You can correct for deviations in muzzle velocity to some extent by carrying your ammunition in a pocket that is hidden under your jacket as close to your body as possible. Not in a backpack and certainly not in a separate open case. The ammunition will thus maintain a stable temperature.

8) Measuring the state of the environment

To measure the state of the environment, namely the weather and other values and variables for the purpose of ballistic evaluations, most people today use a smartphone. However, there is often a problem with battery life in freezing temperatures. Even if you keep your smartphone in a warm pocket, it will discharge faster than if it is 20°C outside. And the same applies to the power bank.

A partial solution to this situation can be the purchase of a portable weather station (for example, the Kestrel brand). Although there is also a risk of faster battery discharge, compared to smartphones, it is still a more robust device with lower consumption. And Li-ion batteries, which these devices often use, are less prone to rapid discharge. Alternatively, find out the more detailed weather forecast in the given area in advance and write down the data if you do not need such precise data.

9) Use a tripod

Many long gun shooters mostly use bipods for barrel support throughout the year. However, such a solution is not sufficient in winter. The bipod gets stuck in the snow easily and you have to lie down while shooting with it, so sooner or later you risk catching a cold.

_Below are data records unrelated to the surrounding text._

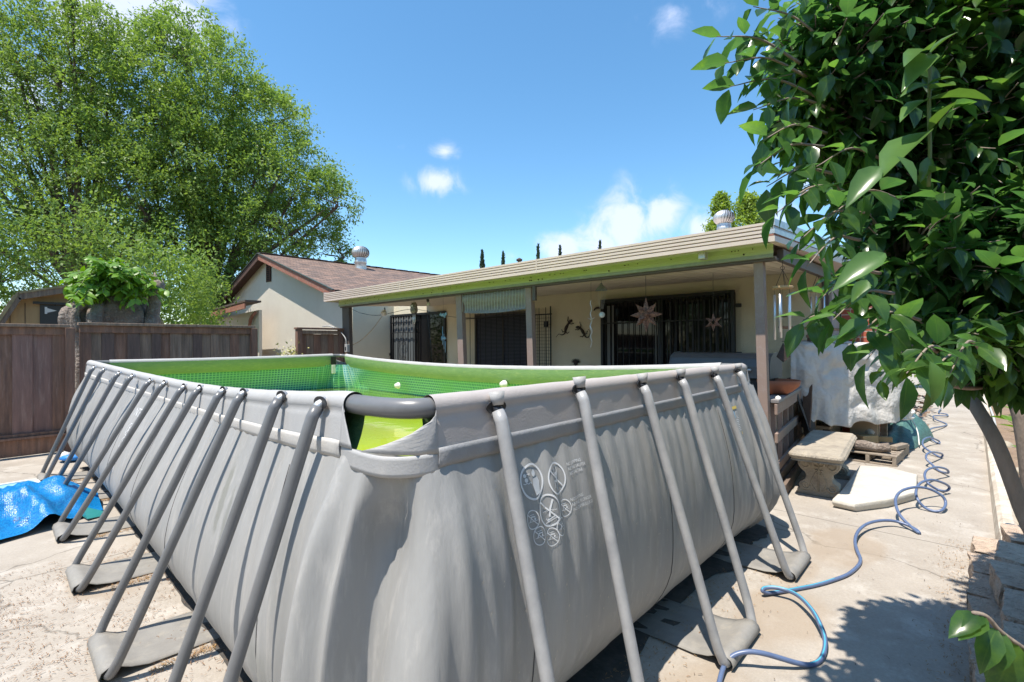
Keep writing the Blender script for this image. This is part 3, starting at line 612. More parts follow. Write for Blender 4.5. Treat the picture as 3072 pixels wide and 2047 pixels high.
# algae stains on the near long side
# gaps/flaps at the far ends: pool corner drain plug
# ---------------------------------------------------------------- fences
def fence(name,label,x0,x1,y,ztop,m,post_at,seed,boards,kick=True,wide=(.17,.24)):
    rr=random.Random(seed); T=thing(name,label,'fence',(x0,y,0))
    x=x0; k=0
    while x<x1-.02:
        wd=rr.uniform(*wide); e=min(x+wd,x1); back=(k%2==1)
        yy=y+(.03 if back else 0)
        q=MB(); b0=.03 if not kick else .33
        q.box((x-(.02 if back else 0),yy,b0),(e+(.02 if back else 0),yy+.02,ztop-.07-rr.uniform(0,.01)),tilt=(0,rr.uniform(-.003,.003)))
        q.build('board',rr.choice([m,m,FENCE3,FENCE4] if boards is None else [m,boards,boards,FENCE3]),T,bev=.003)
        x=e-(.0); k+=1
    q=MB(); q.box((x0-.02,y-.075,ztop-.045),(x1+.02,y+.10,ztop),tilt=(0,.0)); q.build('cap_board',FENCEG,T,bev=.006)
    q=MB(); q.box((x0,y-.025,ztop-.16),(x1,y-.004,ztop-.047)); q.build('top_rail',m,T,bev=.004)
    if kick:
        q=MB(); q.box((x0,y-.05,.02),(x1,y-.002,.26)); q.build('kick_board',m,T,bev=.005)
        q=MB(); q.box((x0,y-.095,.265),(x1,y-.001,.30)); q.box((x0,y-.045,.302),(x1,y-.001,.345)); q.build('bottom_rail',m,T,bev=.004)
    for px in post_at:
        q=MB(); q.box((px-.055,y-.085,0),(px+.055,y+.02,ztop-.05)); q.build('post',m,T,bev=.006)
    return T
f1=fence('wooden_fence','dark redwood board fence with a thick kick board, at the left edge behind the pool',-6,-.12,8.74,1.965,FENCE,[-3.4,-.10],3,None)
fence('wooden_fence','weathered grey-brown board fence in front of the tree stump, ending at the stucco wing',.02,2.58,8.80,2.005,FENCE,[2.58],8,FENCEG,kick=False,wide=(.12,.22))
G=thing('wooden_gate','framed weathered wooden gate panel beside the left porch post','gate',(4.1,9.3,0))
xs=3.74
for i,wd in enumerate((.11,.17,.17,.16,.15,.12)):
    boxo('board',(xs,9.30,.1),(xs+wd-.006,9.32,1.86+.02*random.random()),FENCEG if i%2 else FENCE,G,bev=.003); xs+=wd
boxo('frame_post',(3.62,9.22,0),(3.73,9.34,1.97),FENCE,G,bev=.005); boxo('frame_post',(4.60,9.22,0),(4.69,9.34,1.97),FENCE,G,bev=.005)
boxo('frame_rail',(3.60,9.20,1.97),(4.71,9.36,2.01),FENCE,G,bev=.005); boxo('inner_rail',(3.74,9.24,1.87),(4.59,9.29,1.95),FENCEG,G,bev=.004); boxo('latch',(3.60,9.18,1.30),(3.70,9.21,1.33),IRON,G)
# ---------------------------------------------------------------- shingles
def shingle():
    m=bpy.data.materials.new('shingle_roof'); m.use_nodes=True; t=m.node_tree; L=t.links.new; b=t.nodes['Principled BSDF']
    uv=N(t,'ShaderNodeUVMap'); br=N(t,'ShaderNodeTexBrick'); br.offset=.5; br.inputs['Scale'].default_value=1; br.inputs['Brick Width'].default_value=.32; br.inputs['Row Height'].default_value=.14; br.inputs['Mortar Size'].default_value=.012; br.inputs['Bias'].default_value=0
    br.inputs['Color1'].default_value=(.26,.165,.125,1); br.inputs['Color2'].default_value=(.12,.09,.08,1); br.inputs['Mortar'].default_value=(.035,.027,.025,1)
    L(uv.outputs[0],br.inputs[0])
    n=N(t,'ShaderNodeTexNoise'); n.inputs['Scale'].default_value=3.5; n.inputs['Detail'].default_value=8; L(uv.outputs[0],n.inputs[0])
    r=N(t,'ShaderNodeMapRange'); r.inputs[1].default_value=.3; r.inputs[2].default_value=.7; r.inputs[3].default_value=.7; r.inputs[4].default_value=1.35; L(n.outputs[0],r.inputs[0])
    x=N(t,'ShaderNodeMixRGB',blend_type='MULTIPLY'); x.inputs[0].default_value=1; L(br.outputs[0],x.inputs[1]); L(r.outputs[0],x.inputs[2]); L(x.outputs[0],b.inputs['Base Color']); b.inputs['Roughness'].default_value=.9
    bp=N(t,'ShaderNodeBump'); bp.inputs['Strength'].default_value=.6; bp.inputs['Distance'].default_value=.02; L(br.outputs['Fac'],bp.inputs['Height']); bp.invert=True; L(bp.outputs[0],b.inputs['Normal'])
    return m
SHING=shingle()
def brick():
    m=bpy.data.materials.new('red_brick'); m.use_nodes=True; t=m.node_tree; L=t.links.new; b=t.nodes['Principled BSDF']
    uv=N(t,'ShaderNodeUVMap'); br=N(t,'ShaderNodeTexBrick'); br.inputs['Scale'].default_value=1; br.inputs['Brick Width'].default_value=.24; br.inputs['Row Height'].default_value=.085; br.inputs['Mortar Size'].default_value=.007
    br.inputs['Color1'].default_value=(.42,.10,.055,1); br.inputs['Color2'].default_value=(.30,.075,.045,1); br.inputs['Mortar'].default_value=(.42,.36,.30,1); L(uv.outputs[0],br.inputs[0]); L(br.outputs[0],b.inputs['Base Color']); b.inputs['Roughness'].default_value=.9
    bp=N(t,'ShaderNodeBump'); bp.inputs['Strength'].default_value=.5; bp.inputs['Distance'].default_value=.01; bp.invert=True; L(br.outputs['Fac'],bp.inputs['Height']); L(bp.outputs[0],b.inputs['Normal'])
    return m
BRICK=brick()
def quaduv(name,pts,uvs,m,parent,thick=0):
    q=MB(); q.add(pts,[tuple(range(len(pts)))]); q.uv=uvs; return q.build(name,m,parent,solid=thick)
RAKE=mat('peeling_red_trim',(.33,.135,.095,1),.8,(.27,.11,.08,1),6,.3,.3,50,col3=(.42,.34,.28,1),n3=12,a3=.75)
RAKED=mat('dark_red_trim',(.10,.05,.04,1),.8,(.07,.04,.035,1),6,.3,.3,50)
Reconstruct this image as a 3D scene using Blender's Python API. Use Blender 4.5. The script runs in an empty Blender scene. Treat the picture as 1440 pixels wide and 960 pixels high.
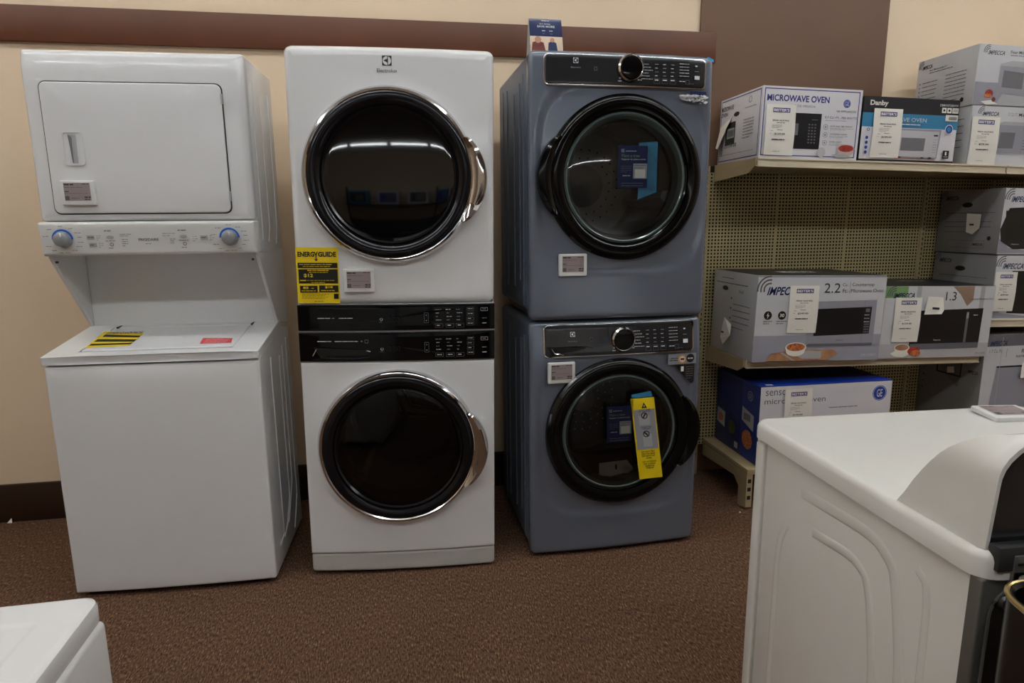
import bpy, bmesh, math, random
from mathutils import Vector, Matrix
random.seed(7)
PI = math.pi
sc = bpy.context.scene
COL = sc.collection

# ------------------------------------------------------------------ camera
CAM = (1.05683, -3.02848, 1.30395)
YAW, PITCH, ROLL, FPX = 0.161118, 0.184149, -0.009259, 900.198
cam_d = bpy.data.cameras.new('camera'); cam = bpy.data.objects.new('camera', cam_d); COL.objects.link(cam)
cam_d.sensor_fit = 'HORIZONTAL'; cam_d.sensor_width = 36.0; cam_d.lens = FPX * 36.0 / 1440.0
cam_d.clip_start = 0.02
_fw = Vector((math.sin(YAW)*math.cos(PITCH), math.cos(YAW)*math.cos(PITCH), -math.sin(PITCH)))
_r = Vector((math.cos(YAW), -math.sin(YAW), 0)); _u = _r.cross(_fw)
_r2 = _r*math.cos(ROLL) + _u*math.sin(ROLL); _u2 = -_r*math.sin(ROLL) + _u*math.cos(ROLL)
cam.matrix_world = Matrix(((_r2.x, _u2.x, -_fw.x, CAM[0]), (_r2.y, _u2.y, -_fw.y, CAM[1]), (_r2.z, _u2.z, -_fw.z, CAM[2]), (0, 0, 0, 1)))
sc.camera = cam

# ------------------------------------------------------------------ world, exposure
wd = bpy.data.worlds.new('world'); sc.world = wd; wd.use_nodes = True
wd.node_tree.nodes['Background'].inputs[0].default_value = (0.95, 0.97, 1.0, 1)
wd.node_tree.nodes['Background'].inputs[1].default_value = 0.05
sc.view_settings.view_transform = 'Standard'; sc.view_settings.look = 'None'
sc.view_settings.gamma = 1.0; sc.view_settings.use_curve_mapping = False
sc.view_settings.exposure = 1.1
TUBE = 11.0          # strength of the ceiling tubes

# ------------------------------------------------------------------ materials
MATS = {}
def lin(c):
    return tuple((x/12.92 if x <= 0.04045 else ((x+0.055)/1.055)**2.4) for x in c)
def C8(r, g, b): return lin((r/255, g/255, b/255))
def mat(name, col, rough=0.5, metal=0.0, spec=0.5, coat=0.0, vary=0.0, vscale=8.0, bump=0.0, bscale=200.0, emit=0.0):
    if name in MATS: return MATS[name]
    m = bpy.data.materials.new(name); m.use_nodes = True
    nt = m.node_tree; b = nt.nodes['Principled BSDF']
    b.inputs['Base Color'].default_value = (*col, 1)
    b.inputs['Roughness'].default_value = rough; b.inputs['Metallic'].default_value = metal
    b.inputs['Specular IOR Level'].default_value = spec; b.inputs['Coat Weight'].default_value = coat
    b.inputs['Coat Roughness'].default_value = 0.05
    if vary or bump:
        tc = nt.nodes.new('ShaderNodeTexCoord')
    if vary:
        n = nt.nodes.new('ShaderNodeTexNoise'); n.inputs['Scale'].default_value = vscale; n.inputs['Detail'].default_value = 4
        nt.links.new(tc.outputs['Object'], n.inputs['Vector'])
        r = nt.nodes.new('ShaderNodeValToRGB')
        r.color_ramp.elements[0].position = 0.3; r.color_ramp.elements[1].position = 0.7
        r.color_ramp.elements[0].color = (*[c*(1-vary) for c in col], 1)
        r.color_ramp.elements[1].color = (*[min(1, c*(1+vary)) for c in col], 1)
        nt.links.new(n.outputs['Fac'], r.inputs['Fac']); nt.links.new(r.outputs['Color'], b.inputs['Base Color'])
    if bump:
        n2 = nt.nodes.new('ShaderNodeTexNoise'); n2.inputs['Scale'].default_value = bscale; n2.inputs['Detail'].default_value = 3
        nt.links.new(tc.outputs['Object'], n2.inputs['Vector'])
        bp = nt.nodes.new('ShaderNodeBump'); bp.inputs['Strength'].default_value = bump; bp.inputs['Distance'].default_value = 0.002
        nt.links.new(n2.outputs['Fac'], bp.inputs['Height']); nt.links.new(bp.outputs['Normal'], b.inputs['Normal'])
    if emit:
        b.inputs['Emission Color'].default_value = (0.93, 0.97, 1.0, 1); b.inputs['Emission Strength'].default_value = emit
    MATS[name] = m
    return m
def glass_mat(name, tint, refl=1.0, ior=1.5):
    m = bpy.data.materials.new(name); m.use_nodes = True; nt = m.node_tree; nt.nodes.clear()
    o = nt.nodes.new('ShaderNodeOutputMaterial'); mx = nt.nodes.new('ShaderNodeMixShader')
    t = nt.nodes.new('ShaderNodeBsdfTransparent'); g = nt.nodes.new('ShaderNodeBsdfGlossy'); f = nt.nodes.new('ShaderNodeFresnel')
    t.inputs[0].default_value = (*tint, 1); g.inputs['Roughness'].default_value = 0.02; g.inputs[0].default_value = (refl, refl, refl, 1)
    f.inputs['IOR'].default_value = ior
    nt.links.new(f.outputs[0], mx.inputs[0]); nt.links.new(t.outputs[0], mx.inputs[1]); nt.links.new(g.outputs[0], mx.inputs[2])
    nt.links.new(mx.outputs[0], o.inputs[0]); MATS[name] = m
    return m
white = mat('white_enamel', C8(226, 227, 228), 0.22, coat=0.3)
white2 = mat('white_plastic', C8(222, 222, 220), 0.35)
whiteg = mat('grey_white_toe', C8(190, 188, 184), 0.4)
cream_w = mat('washer_white', C8(230, 229, 224), 0.25, coat=0.3)
blue = mat('slate_blue_enamel', C8(116, 124, 139), 0.22, 0.35, coat=0.4)
blue_side = mat('slate_blue_side', C8(104, 114, 128), 0.4, 0.2)
seam = mat('seam_dark', C8(40, 40, 42), 0.6)
blackg = mat('black_gloss', C8(8, 8, 10), 0.07, spec=0.35)
blackp = mat('black_plastic', C8(14, 14, 15), 0.25)
ringm = mat('black_ring', C8(6, 6, 7), 0.10, spec=0.3)
ringg = mat('graphite_ring', C8(22, 22, 27), 0.14, 0.3, spec=0.5)
panelg = mat('graphite_console', C8(42, 43, 47), 0.2, 0.3, coat=0.4)
chrome = mat('chrome', C8(215, 215, 218), 0.07, 1.0)
steel = mat('drum_steel', C8(170, 168, 164), 0.35, 0.4)
drumd = mat('dark_drum', C8(62, 62, 62), 0.28, 0.5)
greyp = mat('grey_plastic', C8(120, 122, 124), 0.4)
ltgrey = mat('light_grey', C8(172, 174, 176), 0.45)
knobm = mat('silver_knob', C8(160, 163, 166), 0.3, 0.4)
ink = mat('ink_grey', C8(90, 92, 96), 0.5)
inkd = mat('ink_dark', C8(38, 38, 42), 0.5)
inkw = mat('ink_white', C8(205, 207, 210), 0.5)
inkdim = mat('ink_dim', C8(128, 130, 134), 0.5)
bluearc = mat('blue_arc', C8(30, 105, 205), 0.4)
yellow = mat('yellow_label', C8(238, 208, 20), 0.45)
black = mat('label_black', C8(18, 18, 16), 0.45)
red = mat('red_label', C8(222, 70, 78), 0.5)
paper = mat('paper_white', C8(232, 228, 218), 0.7)
eink = mat('price_screen', C8(152, 138, 138), 0.35)
navy = mat('navy_print', C8(20, 38, 88), 0.3)
indigo = mat('indigo_print', C8(52, 50, 128), 0.5)
gew = mat('box_white', C8(216, 214, 218), 0.45)
boxgrey = mat('box_silver', C8(202, 203, 206), 0.35, vary=0.03, vscale=3)
boxside = mat('box_side_grey', C8(196, 196, 197), 0.5, vary=0.06, vscale=5)
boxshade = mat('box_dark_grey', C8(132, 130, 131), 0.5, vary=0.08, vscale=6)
boxblack = mat('box_black', C8(24, 25, 30), 0.4)
teal = mat('danby_blue', C8(46, 128, 170), 0.45)
boxblue = mat('box_blue', C8(20, 60, 165), 0.4)
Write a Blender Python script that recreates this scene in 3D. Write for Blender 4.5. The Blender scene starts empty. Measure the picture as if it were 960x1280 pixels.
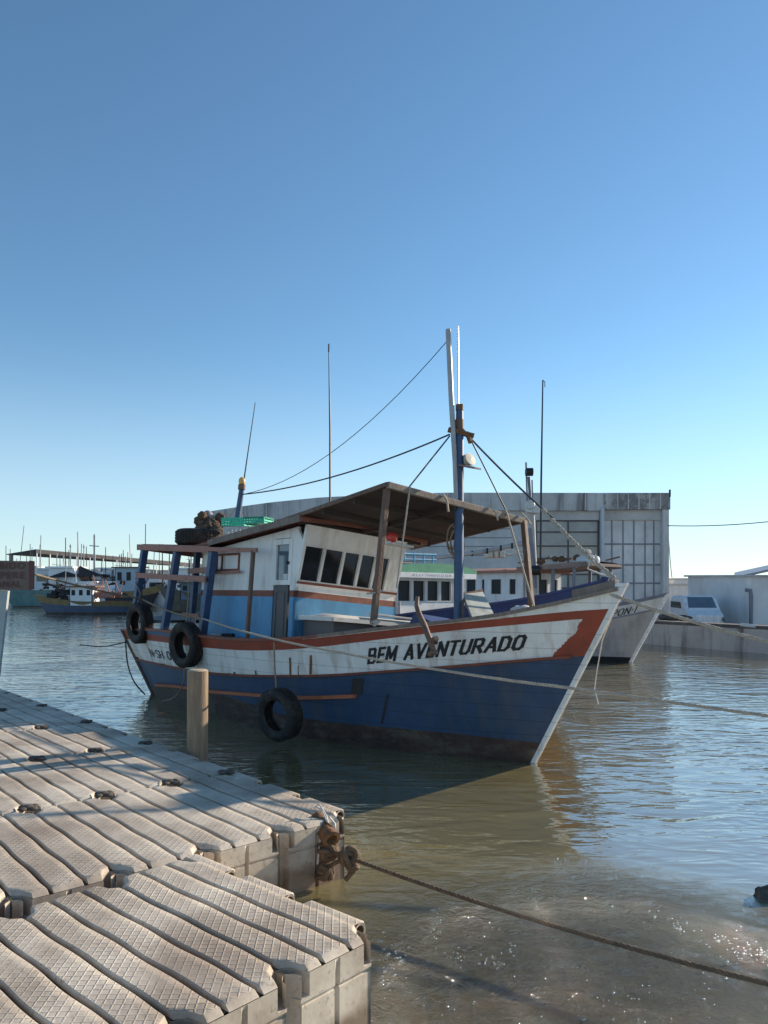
import bpy, bmesh, math, random
from mathutils import Vector, Matrix, Quaternion, noise
random.seed(7)
R=math.radians
scene=bpy.context.scene
# ---------------------------------------------------------------- camera
FPX=950.0; EYE=1.85; HOR=735.0
cd=bpy.data.cameras.new("camera"); cam=bpy.data.objects.new("camera",cd)
scene.collection.objects.link(cam); scene.camera=cam
cam.location=(0,0,EYE); cam.rotation_euler=(R(90),0,0)
cd.sensor_fit='VERTICAL'; cd.sensor_height=36.0; cd.lens=36.0*FPX/1280.0
cd.shift_y=(HOR-640.0)/1280.0
cd.clip_start=0.05; cd.clip_end=6000
# ---------------------------------------------------------------- light
SUN_AZ=57.0; SUN_EL=19.8
w=bpy.data.worlds.new("World"); scene.world=w; w.use_nodes=True
nt=w.node_tree; bg=nt.nodes['Background']
sky=nt.nodes.new('ShaderNodeTexSky'); sky.sky_type='NISHITA'; sky.sun_disc=False
sky.sun_elevation=R(SUN_EL); sky.sun_rotation=R(SUN_AZ)
sky.altitude=0; sky.air_density=1.0; sky.dust_density=0.05; sky.ozone_density=3.6
tn=nt.nodes.new('ShaderNodeMix'); tn.data_type='RGBA'; tn.blend_type='MULTIPLY'; tn.inputs[0].default_value=1; tn.inputs[7].default_value=(.95,1.085,1.06,1)
nt.links.new(sky.outputs[0],tn.inputs[6])
# pale marine air low on the horizon
wc=nt.nodes.new('ShaderNodeTexCoord'); wz=nt.nodes.new('ShaderNodeSeparateXYZ'); nt.links.new(wc.outputs['Generated'],wz.inputs[0])
wr_=nt.nodes.new('ShaderNodeMapRange'); wr_.interpolation_type='SMOOTHERSTEP'; wr_.inputs[1].default_value=-.02; wr_.inputs[2].default_value=.34; wr_.inputs[3].default_value=.5; wr_.inputs[4].default_value=0; nt.links.new(wz.outputs[2],wr_.inputs[0])
hz=nt.nodes.new('ShaderNodeMix'); hz.data_type='RGBA'; nt.links.new(wr_.outputs[0],hz.inputs[0]); nt.links.new(tn.outputs[2],hz.inputs[6]); hz.inputs[7].default_value=(4.7,5.7,6.6,1)
nt.links.new(hz.outputs[2],bg.inputs[0]); bg.inputs[1].default_value=0.11
sd=bpy.data.lights.new("sun","SUN"); sd.energy=5.0; sd.angle=R(0.7); sd.color=(1,0.87,0.70)
so=bpy.data.objects.new("sun",sd); scene.collection.objects.link(so)
SDIR=Vector((math.sin(R(SUN_AZ))*math.cos(R(SUN_EL)),math.cos(R(SUN_AZ))*math.cos(R(SUN_EL)),math.sin(R(SUN_EL))))
so.rotation_euler=SDIR.to_track_quat('Z','Y').to_euler(); so.location=(20,20,20)
scene.view_settings.view_transform='Standard'; scene.view_settings.look='None'
scene.view_settings.exposure=0.54; scene.view_settings.gamma=1.0
scene.render.engine='CYCLES'
# ---------------------------------------------------------------- helpers
COL=scene.collection
def P(px,py,Y): return Vector(((px-480.0)/FPX*Y, Y, EYE-(py-HOR)/FPX*Y))
def lerp(a,b,t): return a+(b-a)*t
def interp(x,xs,ys):
    if x<=xs[0]: return ys[0]
    for i in range(len(xs)-1):
        if x<=xs[i+1]: return lerp(ys[i],ys[i+1],(x-xs[i])/(xs[i+1]-xs[i]))
    return ys[-1]
def smooth_interp(x,xs,ys,r=0.04):
    return (interp(x-r,xs,ys)+2*interp(x,xs,ys)+interp(x+r,xs,ys))/4
def tag(o,label=None,cat=None,group=None,kind=None):
    if label: o['label']=label
    if cat: o['category']=cat
    if group: o['group']=group
    if kind: o['kind']=kind
    return o
def empty(name,loc,label,cat,group=None):
    o=bpy.data.objects.new(name,None); COL.objects.link(o); o.location=loc; o.empty_display_size=0.2
    return tag(o,label,cat,group)
def wloc(o):
    v=Vector((0,0,0))
    while o: v+=Vector(o.location); o=o.parent
    return v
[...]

A tripod is more convenient in this, because you can easily adjust the height and you can also stand while shooting - provided, of course, that you are otherwise well camouflaged (we are mainly talking about hunting). The tripod is a versatile tool that doesn't mind even deeper snow, because if it gets stuck, you can easily move the height of the legs a little higher. If the legs of the tripod are also removable, you can alternatively use them as hiking or ski poles, which will further reduce the amount of necessary equipment when traveling in the field.